Thursday, July 07, 2005

If I can ('t) make it here...

New York chewed me up and spit me out last night. Hoo boy.

I had a gig at Pete's Candy Store in Brooklyn last night, the second in a string of 8 shows I'm playing around the Northeast over the first two weeks of July. I've never been on the road with my music before, and I booked the shows last minute when it looked like I was going to be out of work for a couple weeks, so I'm really winging it. For instance, it's 7:30 p.m. and I just now lined up a place to stay for tonight in Boston.

Anyway, I was frazzled before I even stepped foot in the most nerve-wracking city in the world. It turns out I'm not out of work, so I had to finish work for a midnight deadline before playing a gig at 11 p.m. Plus, I was hosting a French friend who's in town, and neither of us had cell phones--a little difficult to coordinate his following me from Baltimore to Brooklyn.

Somehow, we had no problems getting from Hampden to Brooklyn.

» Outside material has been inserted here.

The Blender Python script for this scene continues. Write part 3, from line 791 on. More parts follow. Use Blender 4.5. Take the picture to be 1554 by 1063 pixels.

Minimal traffic, and he was able to follow me the whole way, even as we threaded through the Holland Tunnel, Canal St., Manhattan Bridge, Brooklyn-Queens Expressway, alighting safe, sound, and ensemble in Williamsburg.

We parked in front of a cafe a half-mile from the club and had lunch. After lunch, he left his car there and took the subway to Manhattan, and I eventually drove over to the club. He made it to the club just in time for the show, and afterwards I asked him if he wanted a ride to his car. "No, no, it's fine, I walk," he said.

I drove the half mile to his car, and as soon as I put it in park, KABOOM! One of the most vicious thunderstorms I've ever experienced starts out of nowhere. It took him two hours to find his car. He was drenched, and so was his bag, which contained his passport and ticket for his flight home.

So we get going. Down Metropolitan Ave., creep along the BQE, over Manhattan Bridge, onto Canal St. Everything's going fine. I see the sign for the Holland Tunnel and West Side Highway. Since we're staying with a friend in Jersey, I move to the right to take the West Si--WHAM! I hit the curb at about 30 mph and my hubcap went flying.

I pulled around to a side street to inspect the damage, and he followed me. It didn't look like anything was wrong. He says, "I think you lose your, um, how you say..."

"Hubcap."

"Hu--hoob--h--"

"Hubcap. I know. I lost my effing hubcap."

"We can find it?"

"No, don't worry about it."

"No, I saw where it went. We can find it."

"Okay."

I put my glasses in my front pocket so they wouldn't get soaked, and we walked out onto Canal Street. It was pouring, absolutely pouring, and there were puddles and cars flying by and we came upon a huge puddle, so we jumped. My glasses flew out of my pocket into a huge puddle.

Shit.

My friend took off his sandal and pushed his foot around in the puddle trying to find them. "Don't do that!" I told him. Gross, gross, gross. I looked--well, squinted--around near the puddle, retraced my steps, nothing doing.

And now we had to get out to Jersey.

I drove very slow up the West Side Highway with my friend following. I could not see any signs through the rain and my own blurriness. We made it out to Jersey okay, but it took us an hour driving around Ridgewood before we even found my friend's neighborhood.

Remember that episode of the Simpsons when Homer went to New York? Remember the look on his face as he was leaving town? That was my look the rest of the night.

Anyway, it should be fun driving from New York to Providence to Boston to York to Baltimore to Philly to New York and back to Baltimore without my glasses! I'll have to take a stage name. Maybe Squint Eastwood.